TASK OBJECTIVE: Copy exactly the lines from the one containing "Recreate this scene" through the one containing "sc.camera = cam_ob", both included, and leave out any pictures.

DATASET ENTRIES:
-*-
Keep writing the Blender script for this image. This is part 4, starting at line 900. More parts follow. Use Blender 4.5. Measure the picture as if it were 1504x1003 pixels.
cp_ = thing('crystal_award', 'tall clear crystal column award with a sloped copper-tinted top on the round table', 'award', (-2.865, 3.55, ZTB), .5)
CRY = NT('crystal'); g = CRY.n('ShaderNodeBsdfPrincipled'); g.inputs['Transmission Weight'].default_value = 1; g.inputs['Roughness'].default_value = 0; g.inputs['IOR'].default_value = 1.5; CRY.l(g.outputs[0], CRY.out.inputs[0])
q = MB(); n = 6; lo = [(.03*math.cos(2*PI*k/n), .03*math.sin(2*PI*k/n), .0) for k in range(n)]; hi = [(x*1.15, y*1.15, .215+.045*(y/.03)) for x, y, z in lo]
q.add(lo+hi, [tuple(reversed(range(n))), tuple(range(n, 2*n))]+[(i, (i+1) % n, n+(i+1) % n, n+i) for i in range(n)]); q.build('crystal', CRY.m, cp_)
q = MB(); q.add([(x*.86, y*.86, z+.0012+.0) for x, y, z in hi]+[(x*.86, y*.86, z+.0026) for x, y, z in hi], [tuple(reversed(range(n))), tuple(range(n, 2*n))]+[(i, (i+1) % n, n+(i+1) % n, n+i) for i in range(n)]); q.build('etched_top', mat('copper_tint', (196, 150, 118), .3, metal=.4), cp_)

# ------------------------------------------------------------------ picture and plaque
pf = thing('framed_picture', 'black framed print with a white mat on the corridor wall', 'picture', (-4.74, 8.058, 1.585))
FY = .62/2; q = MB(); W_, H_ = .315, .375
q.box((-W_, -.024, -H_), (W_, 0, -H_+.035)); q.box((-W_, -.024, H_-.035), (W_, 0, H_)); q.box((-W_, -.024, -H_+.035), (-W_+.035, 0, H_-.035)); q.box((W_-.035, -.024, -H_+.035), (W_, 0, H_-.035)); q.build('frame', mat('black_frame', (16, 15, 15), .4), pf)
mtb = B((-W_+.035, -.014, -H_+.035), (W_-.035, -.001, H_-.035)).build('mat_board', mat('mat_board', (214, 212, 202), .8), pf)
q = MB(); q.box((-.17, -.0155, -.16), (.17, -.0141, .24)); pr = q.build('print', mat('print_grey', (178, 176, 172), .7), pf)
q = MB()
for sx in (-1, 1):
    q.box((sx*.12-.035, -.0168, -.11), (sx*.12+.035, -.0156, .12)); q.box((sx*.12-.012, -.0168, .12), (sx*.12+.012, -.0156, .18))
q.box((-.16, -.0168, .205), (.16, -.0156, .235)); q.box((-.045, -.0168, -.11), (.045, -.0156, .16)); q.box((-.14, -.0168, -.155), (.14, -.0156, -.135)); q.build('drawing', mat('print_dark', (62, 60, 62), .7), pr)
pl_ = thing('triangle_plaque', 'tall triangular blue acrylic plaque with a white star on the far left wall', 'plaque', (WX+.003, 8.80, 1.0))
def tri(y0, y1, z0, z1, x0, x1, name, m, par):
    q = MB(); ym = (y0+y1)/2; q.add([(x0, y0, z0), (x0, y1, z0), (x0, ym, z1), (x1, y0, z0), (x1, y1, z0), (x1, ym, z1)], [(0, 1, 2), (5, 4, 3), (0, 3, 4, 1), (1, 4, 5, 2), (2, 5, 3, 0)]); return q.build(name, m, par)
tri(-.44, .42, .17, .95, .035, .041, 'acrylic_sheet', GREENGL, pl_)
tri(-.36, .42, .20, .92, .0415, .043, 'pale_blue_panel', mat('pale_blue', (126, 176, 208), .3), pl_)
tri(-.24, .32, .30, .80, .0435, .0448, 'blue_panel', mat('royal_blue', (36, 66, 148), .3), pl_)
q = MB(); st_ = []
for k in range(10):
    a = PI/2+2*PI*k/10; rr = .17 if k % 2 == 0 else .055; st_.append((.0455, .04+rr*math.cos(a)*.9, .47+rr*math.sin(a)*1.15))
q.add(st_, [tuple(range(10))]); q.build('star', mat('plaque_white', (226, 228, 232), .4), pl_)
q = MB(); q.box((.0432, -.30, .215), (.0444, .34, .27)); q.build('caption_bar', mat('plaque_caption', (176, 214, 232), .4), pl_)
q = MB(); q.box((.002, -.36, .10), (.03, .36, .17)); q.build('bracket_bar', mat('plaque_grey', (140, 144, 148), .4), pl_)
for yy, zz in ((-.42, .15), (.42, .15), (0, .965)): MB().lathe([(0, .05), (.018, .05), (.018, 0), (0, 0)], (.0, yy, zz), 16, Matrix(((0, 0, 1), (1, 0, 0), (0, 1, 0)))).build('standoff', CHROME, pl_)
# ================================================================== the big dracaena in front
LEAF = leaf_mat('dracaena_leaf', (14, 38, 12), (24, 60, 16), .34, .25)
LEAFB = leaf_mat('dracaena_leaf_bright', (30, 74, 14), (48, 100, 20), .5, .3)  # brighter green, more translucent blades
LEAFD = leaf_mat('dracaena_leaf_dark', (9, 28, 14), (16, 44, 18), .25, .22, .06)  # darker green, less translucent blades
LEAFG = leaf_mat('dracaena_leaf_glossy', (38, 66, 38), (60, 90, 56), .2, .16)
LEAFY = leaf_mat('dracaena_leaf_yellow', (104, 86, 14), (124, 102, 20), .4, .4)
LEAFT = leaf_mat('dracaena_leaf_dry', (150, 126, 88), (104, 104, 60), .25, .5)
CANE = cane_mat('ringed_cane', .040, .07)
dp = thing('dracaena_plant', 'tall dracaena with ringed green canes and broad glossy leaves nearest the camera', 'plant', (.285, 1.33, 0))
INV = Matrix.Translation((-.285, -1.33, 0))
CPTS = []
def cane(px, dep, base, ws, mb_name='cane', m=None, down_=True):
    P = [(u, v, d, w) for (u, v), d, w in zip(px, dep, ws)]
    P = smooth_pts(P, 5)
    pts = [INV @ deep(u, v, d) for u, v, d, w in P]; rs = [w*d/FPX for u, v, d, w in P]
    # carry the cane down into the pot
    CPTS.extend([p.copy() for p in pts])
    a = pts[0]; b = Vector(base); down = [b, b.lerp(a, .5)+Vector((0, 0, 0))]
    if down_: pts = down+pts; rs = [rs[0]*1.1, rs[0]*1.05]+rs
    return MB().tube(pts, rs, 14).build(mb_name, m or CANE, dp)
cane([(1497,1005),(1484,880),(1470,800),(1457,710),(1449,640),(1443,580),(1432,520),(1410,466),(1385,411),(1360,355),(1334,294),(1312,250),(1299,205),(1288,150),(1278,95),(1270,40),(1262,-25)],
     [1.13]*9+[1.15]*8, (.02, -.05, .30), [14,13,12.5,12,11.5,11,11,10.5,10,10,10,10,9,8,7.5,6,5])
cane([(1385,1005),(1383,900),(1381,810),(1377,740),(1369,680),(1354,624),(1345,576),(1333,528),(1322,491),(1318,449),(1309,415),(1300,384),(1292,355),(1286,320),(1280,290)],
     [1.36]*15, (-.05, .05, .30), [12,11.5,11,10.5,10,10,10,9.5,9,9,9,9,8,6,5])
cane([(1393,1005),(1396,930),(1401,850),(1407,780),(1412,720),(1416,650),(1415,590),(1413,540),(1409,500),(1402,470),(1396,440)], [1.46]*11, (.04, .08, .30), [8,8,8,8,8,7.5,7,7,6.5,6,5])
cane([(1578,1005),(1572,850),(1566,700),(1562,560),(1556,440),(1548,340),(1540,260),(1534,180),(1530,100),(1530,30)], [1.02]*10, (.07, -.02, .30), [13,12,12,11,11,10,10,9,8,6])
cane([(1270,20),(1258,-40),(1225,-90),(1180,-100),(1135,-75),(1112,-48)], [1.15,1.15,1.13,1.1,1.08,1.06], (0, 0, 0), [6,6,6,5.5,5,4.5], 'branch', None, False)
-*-
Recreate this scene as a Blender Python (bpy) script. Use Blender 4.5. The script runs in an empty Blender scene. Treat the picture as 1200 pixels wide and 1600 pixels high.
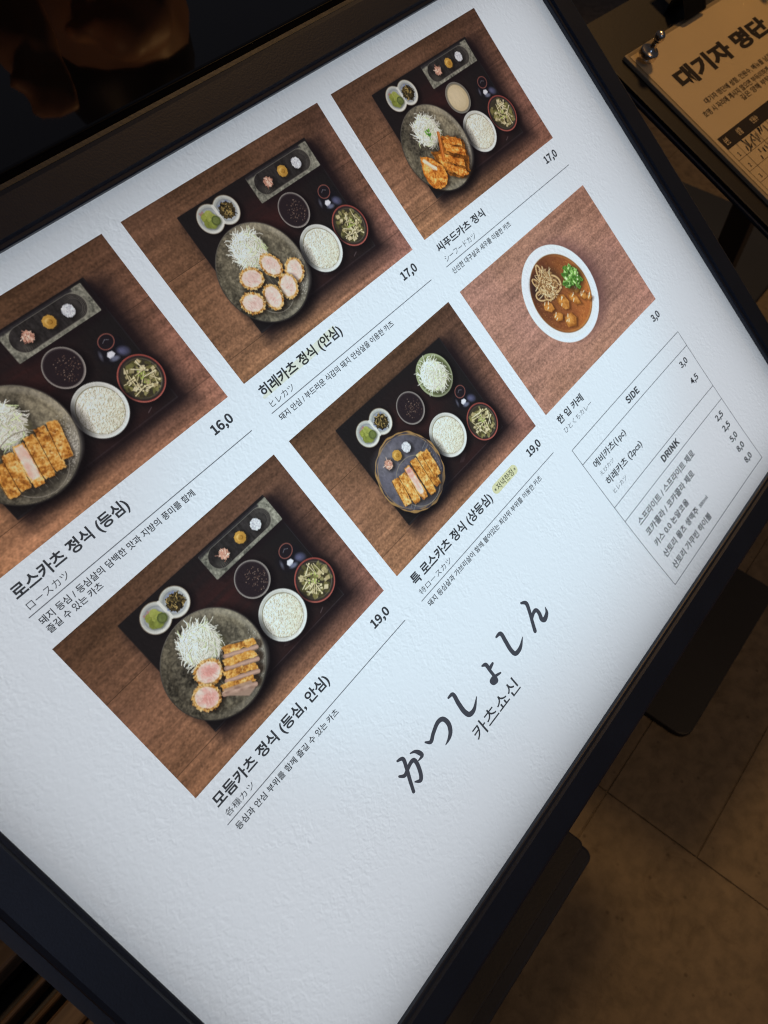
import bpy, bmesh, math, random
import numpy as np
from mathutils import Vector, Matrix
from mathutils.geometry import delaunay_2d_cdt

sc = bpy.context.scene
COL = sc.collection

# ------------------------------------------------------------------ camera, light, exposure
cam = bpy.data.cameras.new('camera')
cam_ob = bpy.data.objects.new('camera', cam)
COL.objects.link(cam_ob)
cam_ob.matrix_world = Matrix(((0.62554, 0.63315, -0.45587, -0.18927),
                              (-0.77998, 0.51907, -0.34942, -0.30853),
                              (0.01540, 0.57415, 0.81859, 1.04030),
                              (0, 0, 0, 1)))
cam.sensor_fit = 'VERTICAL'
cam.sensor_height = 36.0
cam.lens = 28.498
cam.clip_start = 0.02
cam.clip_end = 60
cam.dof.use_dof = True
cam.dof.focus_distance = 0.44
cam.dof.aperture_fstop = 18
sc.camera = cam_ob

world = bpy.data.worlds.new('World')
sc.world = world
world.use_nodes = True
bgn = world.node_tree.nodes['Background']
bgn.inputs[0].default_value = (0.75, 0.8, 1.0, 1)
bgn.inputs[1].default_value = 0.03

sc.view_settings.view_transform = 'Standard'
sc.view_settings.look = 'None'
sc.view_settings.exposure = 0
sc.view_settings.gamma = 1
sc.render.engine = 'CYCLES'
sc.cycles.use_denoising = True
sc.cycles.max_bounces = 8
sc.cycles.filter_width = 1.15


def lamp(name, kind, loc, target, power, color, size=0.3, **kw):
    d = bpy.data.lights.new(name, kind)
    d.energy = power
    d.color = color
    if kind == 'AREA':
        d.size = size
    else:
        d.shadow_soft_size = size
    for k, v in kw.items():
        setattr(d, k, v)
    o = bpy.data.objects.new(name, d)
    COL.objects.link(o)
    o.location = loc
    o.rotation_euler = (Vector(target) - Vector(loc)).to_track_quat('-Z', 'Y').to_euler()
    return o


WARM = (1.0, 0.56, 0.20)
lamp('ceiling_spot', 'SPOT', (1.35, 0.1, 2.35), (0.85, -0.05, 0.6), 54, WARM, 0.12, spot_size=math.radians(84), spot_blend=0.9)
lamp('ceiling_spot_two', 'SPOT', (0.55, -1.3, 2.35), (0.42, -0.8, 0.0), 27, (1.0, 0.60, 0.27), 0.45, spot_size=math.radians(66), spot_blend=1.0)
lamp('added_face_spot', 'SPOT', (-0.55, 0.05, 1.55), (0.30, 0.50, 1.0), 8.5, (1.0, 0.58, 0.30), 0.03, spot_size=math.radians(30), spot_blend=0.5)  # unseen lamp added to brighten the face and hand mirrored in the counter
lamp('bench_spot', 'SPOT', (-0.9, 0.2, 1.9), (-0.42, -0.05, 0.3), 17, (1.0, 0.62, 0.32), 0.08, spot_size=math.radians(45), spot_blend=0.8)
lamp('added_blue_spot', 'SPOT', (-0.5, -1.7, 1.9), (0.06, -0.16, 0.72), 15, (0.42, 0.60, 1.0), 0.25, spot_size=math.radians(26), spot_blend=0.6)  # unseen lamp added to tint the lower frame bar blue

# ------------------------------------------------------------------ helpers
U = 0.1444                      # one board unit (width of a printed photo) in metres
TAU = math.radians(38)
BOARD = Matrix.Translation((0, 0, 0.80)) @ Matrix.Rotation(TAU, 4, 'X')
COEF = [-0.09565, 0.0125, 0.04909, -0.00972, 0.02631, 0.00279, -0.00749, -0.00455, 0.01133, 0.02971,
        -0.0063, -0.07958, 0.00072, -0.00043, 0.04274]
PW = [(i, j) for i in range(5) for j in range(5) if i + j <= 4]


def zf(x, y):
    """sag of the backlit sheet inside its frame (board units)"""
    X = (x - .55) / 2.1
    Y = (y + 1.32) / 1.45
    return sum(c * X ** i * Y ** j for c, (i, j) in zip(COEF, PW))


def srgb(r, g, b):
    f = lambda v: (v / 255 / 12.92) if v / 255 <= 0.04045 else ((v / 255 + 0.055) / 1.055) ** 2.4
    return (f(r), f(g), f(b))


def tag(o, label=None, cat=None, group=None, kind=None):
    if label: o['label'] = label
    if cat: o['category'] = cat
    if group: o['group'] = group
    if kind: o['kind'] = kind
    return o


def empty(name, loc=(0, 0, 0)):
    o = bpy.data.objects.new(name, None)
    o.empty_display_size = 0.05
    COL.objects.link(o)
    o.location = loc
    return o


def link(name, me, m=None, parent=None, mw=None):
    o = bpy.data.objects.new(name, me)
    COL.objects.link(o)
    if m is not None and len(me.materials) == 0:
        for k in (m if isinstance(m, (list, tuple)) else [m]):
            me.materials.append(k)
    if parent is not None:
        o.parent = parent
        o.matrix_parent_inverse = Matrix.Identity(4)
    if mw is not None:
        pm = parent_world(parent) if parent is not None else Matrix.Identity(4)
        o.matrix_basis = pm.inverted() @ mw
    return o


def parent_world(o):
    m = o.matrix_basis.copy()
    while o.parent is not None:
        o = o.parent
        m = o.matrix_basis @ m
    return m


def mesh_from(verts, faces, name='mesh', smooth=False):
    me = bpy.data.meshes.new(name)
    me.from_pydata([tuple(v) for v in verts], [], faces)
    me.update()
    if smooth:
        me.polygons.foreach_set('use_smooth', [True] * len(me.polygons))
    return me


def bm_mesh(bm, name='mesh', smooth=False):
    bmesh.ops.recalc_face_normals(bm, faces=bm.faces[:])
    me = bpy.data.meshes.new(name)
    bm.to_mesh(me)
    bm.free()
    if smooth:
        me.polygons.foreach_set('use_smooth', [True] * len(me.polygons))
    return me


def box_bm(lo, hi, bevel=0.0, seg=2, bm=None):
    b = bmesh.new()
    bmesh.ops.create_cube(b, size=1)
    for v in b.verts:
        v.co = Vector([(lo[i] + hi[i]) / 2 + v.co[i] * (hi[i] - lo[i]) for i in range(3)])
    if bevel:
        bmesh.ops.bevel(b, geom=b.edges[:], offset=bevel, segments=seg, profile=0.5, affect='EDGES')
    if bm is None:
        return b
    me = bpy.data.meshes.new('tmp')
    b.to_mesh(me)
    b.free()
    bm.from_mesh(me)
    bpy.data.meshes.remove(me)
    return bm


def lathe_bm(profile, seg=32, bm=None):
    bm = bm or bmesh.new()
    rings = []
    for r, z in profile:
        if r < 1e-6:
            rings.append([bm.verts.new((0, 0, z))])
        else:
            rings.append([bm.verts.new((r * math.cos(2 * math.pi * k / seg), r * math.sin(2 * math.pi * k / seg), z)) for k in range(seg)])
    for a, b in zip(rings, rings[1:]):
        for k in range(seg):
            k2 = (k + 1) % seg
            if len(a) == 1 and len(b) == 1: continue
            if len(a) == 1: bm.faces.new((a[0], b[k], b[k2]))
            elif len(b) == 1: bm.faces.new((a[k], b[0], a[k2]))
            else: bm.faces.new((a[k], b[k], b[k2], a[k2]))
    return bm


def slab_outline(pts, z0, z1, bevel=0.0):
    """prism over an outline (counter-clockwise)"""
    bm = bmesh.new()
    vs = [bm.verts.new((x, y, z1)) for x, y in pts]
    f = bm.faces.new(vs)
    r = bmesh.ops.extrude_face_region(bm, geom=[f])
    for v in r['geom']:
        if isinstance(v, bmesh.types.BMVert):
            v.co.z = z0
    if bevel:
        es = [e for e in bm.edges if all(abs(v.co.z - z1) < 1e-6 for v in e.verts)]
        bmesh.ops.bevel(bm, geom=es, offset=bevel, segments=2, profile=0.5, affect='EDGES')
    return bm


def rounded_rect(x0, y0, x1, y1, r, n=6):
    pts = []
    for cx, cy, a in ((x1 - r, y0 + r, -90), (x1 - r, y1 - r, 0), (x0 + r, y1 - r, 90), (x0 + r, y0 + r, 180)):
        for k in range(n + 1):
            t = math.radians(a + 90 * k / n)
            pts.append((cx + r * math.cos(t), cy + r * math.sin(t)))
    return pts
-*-
EXERCISE RESPONSE:
Recreate this scene as a Blender Python (bpy) script. Use Blender 4.5. The script runs in an empty Blender scene. Treat the picture as 1200 pixels wide and 1600 pixels high.
import bpy, bmesh, math, random
import numpy as np
from mathutils import Vector, Matrix
from mathutils.geometry import delaunay_2d_cdt

sc = bpy.context.scene
COL = sc.collection

# ------------------------------------------------------------------ camera, light, exposure
cam = bpy.data.cameras.new('camera')
cam_ob = bpy.data.objects.new('camera', cam)
COL.objects.link(cam_ob)
cam_ob.matrix_world = Matrix(((0.62554, 0.63315, -0.45587, -0.18927),
                              (-0.77998, 0.51907, -0.34942, -0.30853),
                              (0.01540, 0.57415, 0.81859, 1.04030),
                              (0, 0, 0, 1)))
cam.sensor_fit = 'VERTICAL'
cam.sensor_height = 36.0
cam.lens = 28.498
cam.clip_start = 0.02
cam.clip_end = 60
cam.dof.use_dof = True
cam.dof.focus_distance = 0.44
cam.dof.aperture_fstop = 18
sc.camera = cam_ob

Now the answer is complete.